◆ What you are asked to do
Write out the material again word for word, dropping any images it holds.

= = = =

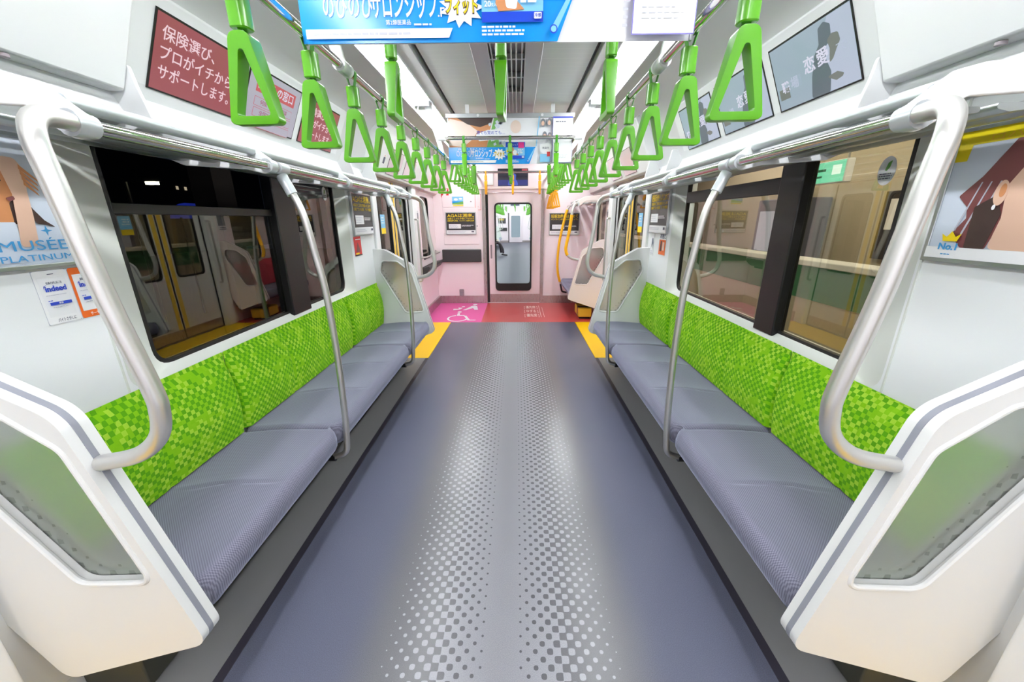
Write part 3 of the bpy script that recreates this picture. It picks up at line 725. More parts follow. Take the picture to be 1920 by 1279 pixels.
def strap_meshes(gm, bm_):
    out = []
    # belt around the pipe, crossing into the sleeve
    R = .0185; n = 22; ringp = []
    for wd in (-.009, .009):
        path = [(-.004, -.06)]
        for k in range(n + 1):
            a = math.radians(205) - math.radians(230) * k / n
            path.append((R * math.cos(a), R * math.sin(a)))
        path.append((.004, -.06)); ringp.append(path)
    mb = MB(); th = .0022
    def band(path, y0, y1):
        rings = []
        P = [Vector((p[0], 0, p[1])) for p in path]
        for i, q in enumerate(P):
            d = (P[min(i + 1, len(P) - 1)] - P[max(i - 1, 0)]).normalized(); nn = Vector((-d.z, 0, d.x))
            rings.append([tuple(q + Vector((0, y0, 0))), tuple(q + Vector((0, y1, 0))), tuple(q + nn * th + Vector((0, y1, 0))), tuple(q + nn * th + Vector((0, y0, 0)))])
        mb.loft(rings, True, True)
    band(ringp[0], -.011, .011); out.append(('belt', mb.mesh('belt', bm_))); mb = MB()
    # lower loop from the sleeve through the ring
    band([(-.004, -.115), (-.011, -.135), (-.012, -.15), (0, -.163), (.012, -.15), (.011, -.135), (.004, -.115)], -.008, .008)
    out.append(('lower_belt', mb.mesh('lower_belt', bm_)))
    mb = MB(); sec = rounded([(-.024, -.021), (.024, -.021), (.024, .021), (-.024, .021)], .017, 5)
    mb.loft([[(x * k, y * k, z) for x, y in sec] for z, k in ((-.046, .86), (-.049, 1), (-.119, 1), (-.122, .86))], True, True)
    out.append(('sleeve', mb.mesh('sleeve', gm)))
    outer = rounded([(-.024, -.130), (.024, -.130), (.0685, -.332), (-.0685, -.332)], [.022, .022, .014, .014], 6)
    inner = rounded([(-.006, -.168), (.006, -.168), (.0465, -.313), (-.0465, -.313)], [.010, .010, .008, .008], 5)
    mb = plate_with_hole(outer, inner, lambda u, v, t: (u, (t - .5) * (.046 if v > -.155 else .044 if v > -.2 else .030 if v > -.325 else .026), v), 1.0)
    me = mb.mesh('ring', gm, True, 50)
    bm2 = bmesh.new(); bm2.from_mesh(me)
    es = [e for e in bm2.edges if len(e.link_faces) == 2 and e.calc_face_angle(0) > math.radians(60)]
    bmesh.ops.bevel(bm2, geom=es, offset=.0068, segments=3, affect='EDGES', profile=.6, clamp_overlap=True); bm2.to_mesh(me); bm2.free()
    me.shade_smooth(); me.set_sharp_from_angle(angle=math.radians(50))
    out.append(('ring', me)); return out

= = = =

◆ Answer to this problem
Write part 3 of the bpy script that recreates this picture. It picks up at line 725. More parts follow. Take the picture to be 1920 by 1279 pixels.
def strap_meshes(gm, bm_):
    out = []
    # belt around the pipe, crossing into the sleeve
    R = .0185; n = 22; ringp = []
    for wd in (-.009, .009):
        path = [(-.004, -.06)]
        for k in range(n + 1):
            a = math.radians(205) - math.radians(230) * k / n
            path.append((R * math.cos(a), R * math.sin(a)))
        path.append((.004, -.06)); ringp.append(path)
    mb = MB(); th = .0022
    def band(path, y0, y1):
        rings = []
        P = [Vector((p[0], 0, p[1])) for p in path]
        for i, q in enumerate(P):
            d = (P[min(i + 1, len(P) - 1)] - P[max(i - 1, 0)]).normalized(); nn = Vector((-d.z, 0, d.x))
            rings.append([tuple(q + Vector((0, y0, 0))), tuple(q + Vector((0, y1, 0))), tuple(q + nn * th + Vector((0, y1, 0))), tuple(q + nn * th + Vector((0, y0, 0)))])
        mb.loft(rings, True, True)
    band(ringp[0], -.011, .011); out.append(('belt', mb.mesh('belt', bm_))); mb = MB()
    # lower loop from the sleeve through the ring
    band([(-.004, -.115), (-.011, -.135), (-.012, -.15), (0, -.163), (.012, -.15), (.011, -.135), (.004, -.115)], -.008, .008)
    out.append(('lower_belt', mb.mesh('lower_belt', bm_)))
    mb = MB(); sec = rounded([(-.024, -.021), (.024, -.021), (.024, .021), (-.024, .021)], .017, 5)
    mb.loft([[(x * k, y * k, z) for x, y in sec] for z, k in ((-.046, .86), (-.049, 1), (-.119, 1), (-.122, .86))], True, True)
    out.append(('sleeve', mb.mesh('sleeve', gm)))
    outer = rounded([(-.024, -.130), (.024, -.130), (.0685, -.332), (-.0685, -.332)], [.022, .022, .014, .014], 6)
    inner = rounded([(-.006, -.168), (.006, -.168), (.0465, -.313), (-.0465, -.313)], [.010, .010, .008, .008], 5)
    mb = plate_with_hole(outer, inner, lambda u, v, t: (u, (t - .5) * (.046 if v > -.155 else .044 if v > -.2 else .030 if v > -.325 else .026), v), 1.0)
    me = mb.mesh('ring', gm, True, 50)
    bm2 = bmesh.new(); bm2.from_mesh(me)
    es = [e for e in bm2.edges if len(e.link_faces) == 2 and e.calc_face_angle(0) > math.radians(60)]
    bmesh.ops.bevel(bm2, geom=es, offset=.0068, segments=3, affect='EDGES', profile=.6, clamp_overlap=True); bm2.to_mesh(me); bm2.free()
    me.shade_smooth(); me.set_sharp_from_angle(angle=math.radians(50))
    out.append(('ring', me)); return out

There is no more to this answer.